Many predominantly and historically white congregations are taking a self-critical look right now. The temptation for white Christians is to invite Black Christians to assimilate into white communities. To say, “You know those walls we erected so many years ago? They’re gone now. You can come back!”

The Problems with Welcome 

The problem with this type of welcome is multi-faceted. One, it fails to reckon with the sin, the abuse and pain, of many years of exclusion.

Two, it fails to honor the integrity of the Black church and the ways God has used Black church communities as pillars of justice and truth in our national story.

Three, it continues to assume that the white Christian experience is the center, the only way to do church. As Natasha remarks on the show, if she knows how to sing a Christian hymn in five different ways, any multiethnic church she’s ever been a part of has sung that hymn according to the way a white church would typically sing it. Whiteness, even in multiethnic spaces, often becomes the norm. 

The Problems with Functional Segregation

At the same time, the functional segregation of our churches poses multiple problems. The early church was a multiethnic church. The New Testament letters demonstrate a central commitment to breaking down social dividing walls of Jew and Gentile, slave and free, male and female. And this wasn’t just an idealized vision.

The Book of Acts and the lists of people at the end of Paul’s letters document the names of countless men and women who testify to the multicultural nature of the early church. The New Testament presents a vision of God’s people from different nations coming together in common purpose and common worship. It is a far cry from America’s churches on Sunday mornings.

So where do we go from here? 

Unity and Diversity

To move from our current place of functional segregation on Sunday mornings to this vision of unity amidst diversity will be a long, slow process of healing. It will begin (and continue) with white Christians acknowledging, lamenting, and repenting of their complicity in racist practices.

It will continue with building trust between diverse communities.

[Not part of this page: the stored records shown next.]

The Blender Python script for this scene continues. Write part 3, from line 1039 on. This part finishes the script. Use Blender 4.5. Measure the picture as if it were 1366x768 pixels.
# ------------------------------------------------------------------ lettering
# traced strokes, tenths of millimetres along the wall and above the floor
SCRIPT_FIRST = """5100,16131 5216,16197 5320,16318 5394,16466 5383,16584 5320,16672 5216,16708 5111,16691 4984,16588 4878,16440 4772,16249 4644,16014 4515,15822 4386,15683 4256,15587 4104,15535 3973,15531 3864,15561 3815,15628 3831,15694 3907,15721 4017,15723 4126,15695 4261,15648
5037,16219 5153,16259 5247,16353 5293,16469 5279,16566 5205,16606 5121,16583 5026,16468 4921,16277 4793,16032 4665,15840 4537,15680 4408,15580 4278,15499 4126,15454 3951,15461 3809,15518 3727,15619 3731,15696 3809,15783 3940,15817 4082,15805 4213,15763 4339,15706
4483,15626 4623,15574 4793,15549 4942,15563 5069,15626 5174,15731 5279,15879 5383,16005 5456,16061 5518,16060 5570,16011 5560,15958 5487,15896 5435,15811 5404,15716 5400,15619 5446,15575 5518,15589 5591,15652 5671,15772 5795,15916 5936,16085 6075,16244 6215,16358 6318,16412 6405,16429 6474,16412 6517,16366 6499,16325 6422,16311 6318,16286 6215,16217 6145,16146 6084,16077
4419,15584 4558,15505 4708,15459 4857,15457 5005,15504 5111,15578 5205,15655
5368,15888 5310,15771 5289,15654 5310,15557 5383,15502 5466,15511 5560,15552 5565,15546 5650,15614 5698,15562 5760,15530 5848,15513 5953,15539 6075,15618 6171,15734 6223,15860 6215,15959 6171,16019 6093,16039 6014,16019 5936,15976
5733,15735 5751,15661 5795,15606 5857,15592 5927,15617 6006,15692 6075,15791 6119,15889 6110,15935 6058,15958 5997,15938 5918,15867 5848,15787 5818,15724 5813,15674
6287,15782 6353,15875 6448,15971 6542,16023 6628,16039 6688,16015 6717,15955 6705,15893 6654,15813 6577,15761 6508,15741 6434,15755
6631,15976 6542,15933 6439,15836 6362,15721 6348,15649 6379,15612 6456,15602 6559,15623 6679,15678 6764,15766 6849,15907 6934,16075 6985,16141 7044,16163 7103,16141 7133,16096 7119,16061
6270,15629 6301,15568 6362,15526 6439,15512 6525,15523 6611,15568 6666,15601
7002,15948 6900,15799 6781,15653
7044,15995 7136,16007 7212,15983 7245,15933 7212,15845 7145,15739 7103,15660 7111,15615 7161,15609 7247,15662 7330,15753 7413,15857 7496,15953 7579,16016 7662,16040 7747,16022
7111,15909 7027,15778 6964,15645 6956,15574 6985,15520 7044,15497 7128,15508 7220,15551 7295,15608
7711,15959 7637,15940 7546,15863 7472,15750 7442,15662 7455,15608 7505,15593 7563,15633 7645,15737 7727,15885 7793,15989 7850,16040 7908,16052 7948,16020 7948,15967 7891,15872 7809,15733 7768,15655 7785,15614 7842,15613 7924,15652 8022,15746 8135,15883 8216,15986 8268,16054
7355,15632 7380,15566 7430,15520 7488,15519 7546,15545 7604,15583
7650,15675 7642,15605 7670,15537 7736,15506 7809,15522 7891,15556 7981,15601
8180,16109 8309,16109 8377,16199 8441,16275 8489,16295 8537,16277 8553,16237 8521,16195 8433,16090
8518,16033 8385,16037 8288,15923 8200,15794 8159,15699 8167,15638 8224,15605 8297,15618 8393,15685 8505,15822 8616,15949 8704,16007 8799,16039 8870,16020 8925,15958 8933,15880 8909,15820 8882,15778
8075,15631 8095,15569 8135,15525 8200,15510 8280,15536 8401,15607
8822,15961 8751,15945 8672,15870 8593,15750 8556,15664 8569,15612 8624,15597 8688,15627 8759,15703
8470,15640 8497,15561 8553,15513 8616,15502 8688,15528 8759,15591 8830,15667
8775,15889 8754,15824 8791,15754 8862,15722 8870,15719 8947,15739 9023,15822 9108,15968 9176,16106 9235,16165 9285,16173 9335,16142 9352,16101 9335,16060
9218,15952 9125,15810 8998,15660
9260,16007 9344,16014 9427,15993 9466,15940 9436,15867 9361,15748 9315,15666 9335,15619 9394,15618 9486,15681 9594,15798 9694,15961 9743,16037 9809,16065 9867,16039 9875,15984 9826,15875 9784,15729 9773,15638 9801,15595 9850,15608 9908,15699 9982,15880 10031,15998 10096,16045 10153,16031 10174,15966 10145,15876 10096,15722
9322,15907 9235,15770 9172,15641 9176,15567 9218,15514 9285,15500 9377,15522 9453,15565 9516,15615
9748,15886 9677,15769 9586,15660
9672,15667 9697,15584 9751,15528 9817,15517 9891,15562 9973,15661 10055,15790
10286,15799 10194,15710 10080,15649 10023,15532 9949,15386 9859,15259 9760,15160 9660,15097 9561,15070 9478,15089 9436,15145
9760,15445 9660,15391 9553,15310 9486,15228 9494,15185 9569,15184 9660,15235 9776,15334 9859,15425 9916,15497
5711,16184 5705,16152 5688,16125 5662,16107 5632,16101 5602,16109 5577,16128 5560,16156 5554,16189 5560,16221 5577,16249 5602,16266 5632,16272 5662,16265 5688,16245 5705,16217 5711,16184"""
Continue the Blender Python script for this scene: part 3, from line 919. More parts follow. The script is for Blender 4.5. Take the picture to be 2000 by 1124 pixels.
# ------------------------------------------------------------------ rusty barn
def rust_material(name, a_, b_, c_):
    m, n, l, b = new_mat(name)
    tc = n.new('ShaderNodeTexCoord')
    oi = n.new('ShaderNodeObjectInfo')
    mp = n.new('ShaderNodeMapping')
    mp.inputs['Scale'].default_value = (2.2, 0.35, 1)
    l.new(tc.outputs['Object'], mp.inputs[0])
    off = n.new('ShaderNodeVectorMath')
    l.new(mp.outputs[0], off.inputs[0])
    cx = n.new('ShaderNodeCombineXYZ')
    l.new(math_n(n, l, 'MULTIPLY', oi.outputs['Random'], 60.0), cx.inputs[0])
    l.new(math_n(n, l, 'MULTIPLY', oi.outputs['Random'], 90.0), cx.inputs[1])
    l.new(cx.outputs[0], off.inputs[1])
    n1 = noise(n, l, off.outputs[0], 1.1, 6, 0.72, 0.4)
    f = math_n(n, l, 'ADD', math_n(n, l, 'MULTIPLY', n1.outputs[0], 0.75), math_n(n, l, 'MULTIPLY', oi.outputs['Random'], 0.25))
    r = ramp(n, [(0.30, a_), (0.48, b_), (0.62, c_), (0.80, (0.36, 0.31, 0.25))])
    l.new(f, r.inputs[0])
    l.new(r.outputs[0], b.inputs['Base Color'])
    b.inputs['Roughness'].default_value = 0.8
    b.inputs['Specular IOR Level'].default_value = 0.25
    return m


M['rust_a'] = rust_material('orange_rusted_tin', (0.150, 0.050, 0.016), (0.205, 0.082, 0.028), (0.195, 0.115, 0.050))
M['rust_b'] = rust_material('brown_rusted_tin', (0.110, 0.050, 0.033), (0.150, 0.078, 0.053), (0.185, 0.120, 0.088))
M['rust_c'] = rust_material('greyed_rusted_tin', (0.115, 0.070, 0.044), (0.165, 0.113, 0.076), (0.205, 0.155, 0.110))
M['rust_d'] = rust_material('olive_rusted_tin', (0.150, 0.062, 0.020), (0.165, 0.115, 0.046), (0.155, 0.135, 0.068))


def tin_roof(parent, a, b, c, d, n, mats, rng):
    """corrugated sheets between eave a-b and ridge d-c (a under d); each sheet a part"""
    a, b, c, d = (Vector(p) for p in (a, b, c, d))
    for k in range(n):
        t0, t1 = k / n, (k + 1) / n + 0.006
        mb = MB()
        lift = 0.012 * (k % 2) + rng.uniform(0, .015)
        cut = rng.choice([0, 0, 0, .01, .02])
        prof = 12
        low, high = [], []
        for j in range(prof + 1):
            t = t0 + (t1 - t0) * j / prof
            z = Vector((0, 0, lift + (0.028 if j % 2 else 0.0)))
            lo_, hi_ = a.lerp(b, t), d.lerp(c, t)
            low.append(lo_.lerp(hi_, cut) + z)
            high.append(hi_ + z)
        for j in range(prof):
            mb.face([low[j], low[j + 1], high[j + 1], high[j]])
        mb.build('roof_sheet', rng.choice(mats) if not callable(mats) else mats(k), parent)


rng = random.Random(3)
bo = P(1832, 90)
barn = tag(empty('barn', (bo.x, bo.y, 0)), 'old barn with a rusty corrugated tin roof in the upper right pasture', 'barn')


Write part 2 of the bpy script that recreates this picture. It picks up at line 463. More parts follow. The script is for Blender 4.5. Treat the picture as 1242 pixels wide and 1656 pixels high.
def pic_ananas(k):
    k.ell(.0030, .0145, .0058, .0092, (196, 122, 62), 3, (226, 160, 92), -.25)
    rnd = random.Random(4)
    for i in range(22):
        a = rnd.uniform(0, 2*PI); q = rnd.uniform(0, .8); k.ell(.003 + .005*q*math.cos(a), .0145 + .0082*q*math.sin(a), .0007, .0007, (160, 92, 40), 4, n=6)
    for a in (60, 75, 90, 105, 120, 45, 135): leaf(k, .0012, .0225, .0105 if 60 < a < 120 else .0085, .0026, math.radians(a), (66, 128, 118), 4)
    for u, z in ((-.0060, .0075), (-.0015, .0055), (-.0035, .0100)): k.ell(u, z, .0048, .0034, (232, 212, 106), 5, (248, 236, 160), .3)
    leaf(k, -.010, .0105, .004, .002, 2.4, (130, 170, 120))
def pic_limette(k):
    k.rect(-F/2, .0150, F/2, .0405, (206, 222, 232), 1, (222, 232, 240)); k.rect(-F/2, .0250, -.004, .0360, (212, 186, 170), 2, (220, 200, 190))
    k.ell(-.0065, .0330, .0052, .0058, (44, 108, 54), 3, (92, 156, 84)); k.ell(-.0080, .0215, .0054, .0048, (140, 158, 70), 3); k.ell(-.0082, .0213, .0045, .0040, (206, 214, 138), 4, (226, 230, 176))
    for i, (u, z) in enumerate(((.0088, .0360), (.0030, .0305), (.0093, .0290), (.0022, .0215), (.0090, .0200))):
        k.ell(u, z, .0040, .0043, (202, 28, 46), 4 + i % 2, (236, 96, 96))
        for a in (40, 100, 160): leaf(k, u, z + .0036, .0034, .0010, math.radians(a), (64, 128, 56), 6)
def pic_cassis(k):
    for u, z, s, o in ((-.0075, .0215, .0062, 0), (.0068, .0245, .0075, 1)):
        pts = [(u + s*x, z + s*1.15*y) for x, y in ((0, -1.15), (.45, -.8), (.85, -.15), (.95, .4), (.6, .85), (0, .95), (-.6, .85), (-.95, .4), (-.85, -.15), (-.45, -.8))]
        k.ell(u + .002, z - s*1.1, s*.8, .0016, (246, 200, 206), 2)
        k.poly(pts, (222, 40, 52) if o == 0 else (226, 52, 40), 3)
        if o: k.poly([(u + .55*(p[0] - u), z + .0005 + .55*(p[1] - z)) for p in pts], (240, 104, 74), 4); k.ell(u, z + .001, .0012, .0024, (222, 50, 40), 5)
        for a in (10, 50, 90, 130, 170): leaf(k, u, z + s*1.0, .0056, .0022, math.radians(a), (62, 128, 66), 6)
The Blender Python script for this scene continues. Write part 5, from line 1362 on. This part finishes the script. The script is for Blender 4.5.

It will involve relationships that extend beyond the boundaries of church buildings. It will involve cost—financial, physical, emotional cost—as white Christians give up power and status. And it will involve putting our spiritual imagination to work as a vehicle of hope for a future powered by love.

Practical Steps

On a very practical level, if you want to participate in a more diverse local church community, you can learn about your own church’s history and research other churches both within your denomination and in your local area to begin or continue a work of repentance and to see if one or more of them might be places to connect across social dividing lines. You can pray—and invite others to pray—for this type of connection. And you can propose specific collaborative actions—like a joint Bible study, service project, or prayer gathering.  

We aren’t trying to return to something that once existed in the American church and was harmed along the way. We also aren’t trying to reject the goodness that has taken place amidst the broken vessels and broken institutions of American Christianity up to this point.

We are instead called to imagine something new, church communities that better reflect the multifaceted face of God, the multiethnic Body of Christ.